Thank you for your provocative editorial (Dec. 28) regarding pedestrian incidents in Poulsbo and the city’s priorities — or lack thereof — in addressing them.
It’s easy to dismiss these as random, tragic events and move on, but they must be piercing canaries in our civic coal mine that lead to action.
Recent campaigns for city office touted the need for Poulsbo to become this or that type of boutique city. While these are worthy visions, the wellbeing of Poulsbo’s citizens should be — first and foremost —the foundation of every civic decision.
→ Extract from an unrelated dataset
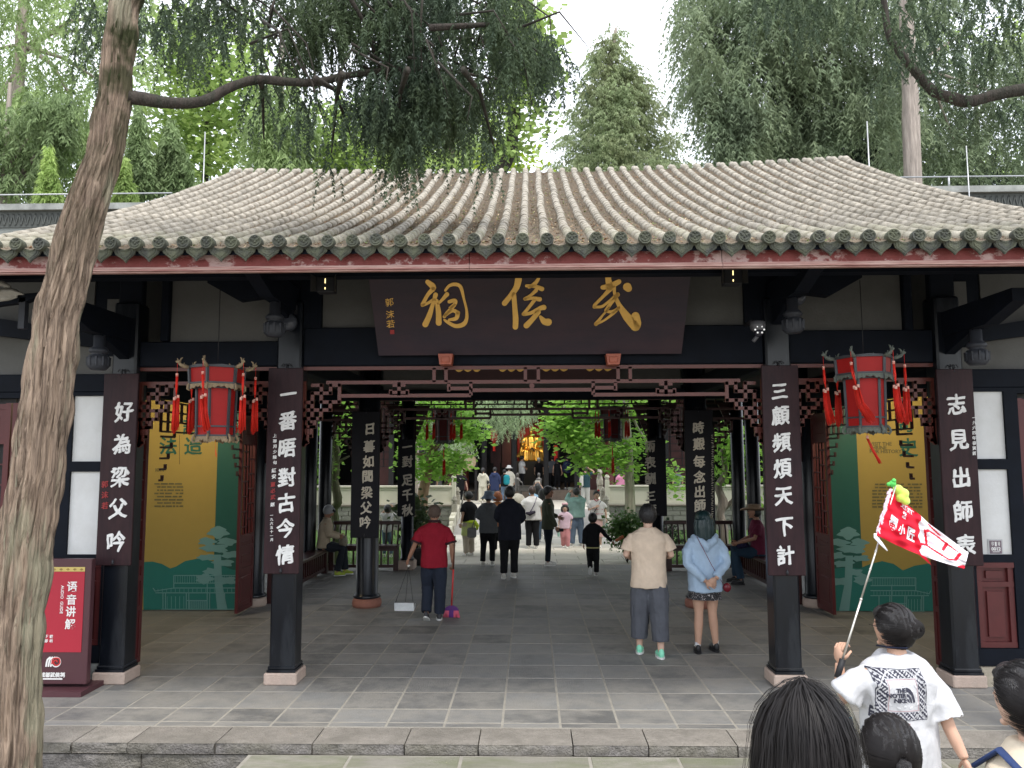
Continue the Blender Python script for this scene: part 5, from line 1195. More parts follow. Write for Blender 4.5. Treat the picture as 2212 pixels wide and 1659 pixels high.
def leaf_cloud(P, size, seed=0, flat=.5, per=1):
    """broad leaves: folded diamonds (two triangles)"""
    g = np.random.default_rng(seed); P = np.repeat(P, per, 0)+g.normal(0, size*.8, (len(P)*per, 3)); n = len(P)
    d = g.normal(size=(n,3)); d[:, 2] = d[:, 2]*(1-flat)-.25; d /= np.linalg.norm(d, axis=1, keepdims=True)
    u = np.cross(d, np.array([0,0,1])+g.normal(0, .45, (n,3))); u /= np.linalg.norm(u, axis=1, keepdims=True)+1e-6
    s = size*g.uniform(.6,1.3,n)[:, None]; a = P; b = P+d*s; c = P+d*s*.45+u*s*.38; e = P+d*s*.45-u*s*.38
    return np.stack([a, c, b, a, b, e], 1).reshape(-1, 3)
def scatter(regs, Y, dY, seed, clump=0, csz=.5):
    """random anchors in regions (x0,x1,y0,y1,n) of the photograph, at depth Y +- dY"""
    g = np.random.default_rng(seed); out = []
    for r in regs:
        x0, x1, y0, y1, n = r[:5]; sh = r[5] if len(r) > 5 else 'b'
        for i in range(n):
            if sh == 'b': px, py = g.uniform(x0, x1), g.uniform(y0, y1)
            elif sh == 'e':
                a = g.uniform(0, 6.283); q = math.sqrt(g.random()); px, py = (x0+x1)/2+(x1-x0)/2*q*math.cos(a), (y0+y1)/2+(y1-y0)/2*q*math.sin(a)
            else:                                # cone: apex on top
                t = g.random()**.6; py = y0+(y1-y0)*t; hw = (x1-x0)/2*t; px = (x0+x1)/2+g.uniform(-1,1)*hw
            p = at(px, py, Y+g.uniform(-dY, dY)); out.append((p.x, p.y, p.z))
    P = np.array(out, np.float32)
    if clump: P = np.repeat(P, clump, 0)+g.normal(0, csz, (len(P)*clump, 3))*np.array([1,1,.6])
    return P
def tree(name, label, cat, V, fm, tpts, trad, tm, group=None, branches=(), n=14, rough=.05):
    while len(trad) < len(tpts): trad = [trad[0]]+list(trad)
    b = Vector(tpts[0]); t = thing(name, label, cat, b, group=group)
    o = link('crown', tri_mesh('crown', V, fm), t); o.location = -b
    o = link('trunk', trunk_mesh(tpts, trad, tm, n=n, rough=rough), t); o.location = -b
    if branches:
        m = MB()
        for pts, r0, r1 in branches: k = len(pts); m.tube([Vector(p)-b for p in pts], [r0+(r1-r0)*i/(k-1) for i in range(k)], 7)
        m.build('limbs', tm, t)
    return t
def limbs(base, tops, r0, r1, seed=0):
    random.seed(seed); out = []
    for T in tops:
        a, c = Vector(base), Vector(T); m1 = a.lerp(c, .4)+Vector((random.uniform(-.3,.3), random.uniform(-.2,.2), random.uniform(0,.4))); out.append(([a, m1, c], r0, r1))
    return out
def seg(px, y0, y1, Y, n=4): return [at(px, y1+(y0-y1)*i/n, Y) for i in range(n+1)]
def stem_to_ground(px, ytop, Y, z=-.34, lean=0):
    top = at(px, ytop, Y)
    if 640 < px < 1640 and Y < 40:           # rooted beside the view through the gate, the stem bends over above it
        bx = math.copysign(max(7.6, abs(top.x)) if Y < 26 else 10.5, top.x)
        return [(bx, Y, z), (bx, Y, 3.6), (bx*.8+top.x*.2, Y, 6.0), (top.x, Y, max(top.z*.75, 7.5)), (top.x, Y, top.z)]
    return [(top.x-lean, Y, z), (top.x-lean*.5, Y, z+(top.z-z)*.4), (top.x, Y, top.z)]

# ---- the near leaning cypress on the left
ed = [(0,275,60),(67,262,69),(133,252,65),(200,249,68),(267,237,75),(333,226,72),(400,205,80),(467,182,85),(533,163,95),(615,143,93),(682,123,94),(749,116,97),(815,106,101),(882,100,103),(950,89,102),(1015,83,103),(1081,72,101),(1173,57,105),(1240,50,105),(1306,42,106),(1400,34,106),(1506,27,106),(1659,20,110)]
NY = 5.10
pts = [at(cx, py, NY) for py, cx, w_ in ed][::-1]; rad = [w_*NY/1661/2 for py, cx, w_ in ed][::-1]
p0 = pts[0]; pts = [Vector((p0.x-.12, NY, -.40)), Vector((p0.x-.06, NY, .02))]+pts; rad = [.26, .19]+rad
top = pts[-1]; pts += [top+Vector((.25,.1,.8)), top+Vector((.35,.2,2.2)), top+Vector((.2,.3,4))]; rad += [.085, .07, .03]
nt_ = bpy.data.materials.new('bark_near'); nt_.use_nodes = True
def near_bark(m):
    t = m.node_tree; N = t.nodes; k = t.links.new; b = N['Principled BSDF']; b.inputs['Roughness'].default_value = .95; b.inputs['Specular IOR Level'].default_value = .15
    tc = N.new('ShaderNodeTexCoord'); mp_ = N.new('ShaderNodeMapping'); mp_.inputs['Scale'].default_value = (34, 34, 1.5); k(tc.outputs['Object'], mp_.inputs[0])
    n1 = N.new('ShaderNodeTexNoise'); n1.inputs['Scale'].default_value = 1; n1.inputs['Detail'].default_value = 8; n1.inputs['Roughness'].default_value = .7; n1.inputs['Distortion'].default_value = .6; k(mp_.outputs[0], n1.inputs['Vector'])
    r = N.new('ShaderNodeValToRGB'); e = r.color_ramp.elements; e[0].position = .36; e[0].color = (.12,.086,.066,1); e[1].position = .66; e[1].color = (.46,.345,.26,1)
    q = r.color_ramp.elements.new(.5); q.color = (.30,.225,.17,1); k(n1.outputs[0], r.inputs[0])
    # pale green lichen and dark moss in patches
    n2 = N.new('ShaderNodeTexNoise'); n2.inputs['Scale'].default_value = 1.6; n2.inputs['Detail'].default_value = 7; mp2 = N.new('ShaderNodeMapping'); mp2.inputs['Scale'].default_value = (3,3,.55); mp2.inputs['Location'].default_value = (3.1,1.7,.4); k(tc.outputs['Object'], mp2.inputs[0]); k(mp2.outputs[0], n2.inputs['Vector'])
    r2 = N.new('ShaderNodeValToRGB'); r2.color_ramp.elements[0].position = .54; r2.color_ramp.elements[1].position = .62; k(n2.outputs[0], r2.inputs[0])
    ml = N.new('ShaderNodeMath'); ml.operation = 'MULTIPLY'; ml.inputs[1].default_value = .42; k(r2.outputs[0], ml.inputs[0])
    mx = N.new('ShaderNodeMix'); mx.data_type = 'RGBA'; k(ml.outputs[0], mx.inputs[0]); k(r.outputs[0], mx.inputs[6]); mx.inputs[7].default_value = (.33,.36,.25,1)
    n4 = N.new('ShaderNodeTexNoise'); n4.inputs['Scale'].default_value = 4; n4.inputs['Detail'].default_value = 8; k(tc.outputs['Object'], n4.inputs['Vector'])
    sx = N.new('ShaderNodeSeparateXYZ'); k(tc.outputs['Object'], sx.inputs[0]); mr = N.new('ShaderNodeMapRange'); mr.inputs[1].default_value = 3.4; mr.inputs[2].default_value = 5.4; k(sx.outputs['Z'], mr.inputs[0])
    r4 = N.new('ShaderNodeValToRGB'); r4.color_ramp.elements[0].position = .42; r4.color_ramp.elements[1].position = .58; k(n4.outputs[0], r4.inputs[0])
    m4 = N.new('ShaderNodeMath'); m4.operation = 'MULTIPLY'; k(mr.outputs[0], m4.inputs[0]); k(r4.outputs[0], m4.inputs[1])
    mx2 = N.new('ShaderNodeMix'); mx2.data_type = 'RGBA'; k(m4.outputs[0], mx2.inputs[0]); k(mx.outputs[2], mx2.inputs[6]); mx2.inputs[7].default_value = (.045,.05,.022,1)
    k(mx2.outputs[2], b.inputs['Base Color'])
    bp = N.new('ShaderNodeBump'); bp.inputs['Strength'].default_value = 1; bp.inputs['Distance'].default_value = .05; k(n1.outputs[0], bp.inputs['Height']); k(bp.outputs[0], b.inputs['Normal'])
near_bark(nt_)
nt_tree = thing('cypress_tree', 'leaning shaggy-barked cypress in the left foreground with weeping dark foliage', 'tree', pts[0])
o = link('trunk', trunk_mesh(pts, rad, nt_, n=150, rough=.05, sub=.022, flute=.05, ridges=.24), nt_tree); o.location = -Vector(pts[0])
# loose bark strips
m = MB(); random.seed(31)
for i in range(170):
    j = random.randrange(3, len(pts)-5); t = random.random(); c = Vector(pts[j]).lerp(Vector(pts[j+1]), t); r = rad[j]*(1-t)+rad[j+1]*t
    a = random.uniform(math.pi, 2*math.pi); d = Vector((math.cos(a), math.sin(a), 0)); s_ = Vector((-d.y, d.x, 0)); ln = random.uniform(.05,.22); wd = random.uniform(.003,.009)
    ax = (Vector(pts[j+1])-Vector(pts[j])).normalized(); b0 = c+d*r*.99; tw = s_*random.uniform(-.02,.02)
    V = [b0-s_*wd, b0+s_*wd, b0+ax*ln*.5+d*.010+s_*wd+tw*.5, b0+ax*ln*.5+d*.010-s_*wd+tw*.5, b0+ax*ln+d*random.uniform(.0,.022)+tw]
    m.add([v-Vector(pts[0]) for v in V], [(0,1,2,3),(3,2,4)])
m.build('bark_strip', nt_, nt_tree, kind='stuff')
brp = [(262,207,34),(300,213,32),(360,222,28),(420,222,25),(455,212,25),(480,197,24),(520,180,22),(560,172,23),(620,177,21),(680,178,20),(740,165,18),(800,156,16),(860,150,14),(930,150,12),(1000,158,9),(1080,170,6),(1150,150,4)]
bp_ = [at(x, y, 5.1+.0016*(x-262)) for x, y, w_ in brp]; br_ = [w_*5.2/1661/2 for x, y, w_ in brp]
o = link('branch', trunk_mesh(bp_, br_, bark_dark, n=16, rough=.10, sub=.03), nt_tree); o.location = -Vector(pts[0])
m = MB(); tp = Vector(pts[0]); random.seed(6)
for i in range(70):
    x, y = random.uniform(520, 1160), random.uniform(-60, 140); Y = random.uniform(5.3, 7.0); a = at(x, y, Y); b = a+Vector((random.uniform(-.1,.5), random.uniform(-.3,.3), random.uniform(-.35,.1))); c = b+Vector((random.uniform(-.05,.25), 0, random.uniform(-.5,-.1)))
    m.tube([a-tp, b-tp, c-tp], [.012,.008,.003], 5)
for a, b in (((300,-120),(900,90)),((420,-200),(1100,40)),((290,-40),(560,60)),((620,-160),(1000,200)),((700,-100),(860,260)),((930,60),(1190,130)),((880,150),(850,330)),((740,160),(716,330)),((680,170),(760,300)),((560,170),(570,300)),((1000,150),(1070,330))):
    A_, B_ = at(*a, 5.4), at(*b, 6.2); M1 = A_.lerp(B_, .5)+Vector((0,0,.18)); m.tube([A_-tp, M1-tp, B_-tp], [.028,.018,.006], 6)
m.build('twigs', bark_dark, nt_tree, kind='stuff')
regs = [(500,760,-60,110,260),(740,1090,-60,150,520),(760,1040,130,245,300),(730,830,60,240,60),(830,900,220,335,60),(800,1000,180,280,140),(1050,1085,230,320,34),(1090,1195,95,150,60),(1050,1140,-40,110,130),
        (360,500,-60,110,90),(560,600,165,235,16),(705,722,305,350,9),(838,880,300,350,14),(640,690,170,270,22),(1130,1190,60,110,30),(300,360,0,60,14),(1200,1240,120,170,3),(180,230,-40,100,26),(225,262,100,150,8)]
Pn = scatter(regs, 6.3, .7, 41)
Pn = np.concatenate([Pn, Pn[::2]+RNG.normal(0,.07,Pn[::2].shape)]); Pn = Pn[vnoise(Pn, 2.1)+RNG.normal(0,.07,len(Pn)) > .425]; V = frond_cloud(Pn, .42, 15, .062, .0072, droop=.95, spread=.30, seed=2, per=4)
V2 = frond_cloud((lambda q: q[vnoise(q+7, 2.0) > .47])(scatter([(620,1080,-60,210,460),(380,560,-60,60,60)], 6.4, .6, 45)), .55, 18, .070, .0075, droop=1.0, spread=.2, seed=5, per=4)
o = link('crown', tri_mesh('crown', np.concatenate([V, V2], 0)-np.array(tuple(tp), np.float32), F_near), nt_tree)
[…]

In my own neighborhood, we’ve begged the city for years to help us with traffic-calming measures with only frequent, gauzy promises to show. School bus stops, blind driveways and pedestrians old and young — with no sidewalks — are a recipe for disaster when thoughtless drivers blast a shortcut though our 15-mph family neighborhood at 35-40 mph. As our neighborhood’s volunteer HOA president, I regularly have trembling, teary residents contact me about near misses and plead for something to be done.
In this, I’m sure we’re not alone. You better have angels on your shoulder if you try to cross Lincoln Road at one of its poorly marked, faded cross walks. The heavily used street’s 25 mph speed limit is a farce to those who thoughtlessly sail through at 50 mph.
There are issues like this across the city.
Before another several hundred homes land on our shores and strain our “Little Norway” infrastructure even more — or we spend a couple million to rosy up a park for fish — these tragedies shout that it’s time to reassess our civic priorities.
While worthy feel-good projects are laudable, the city must realistically address its critical safety and infrastructure issues first.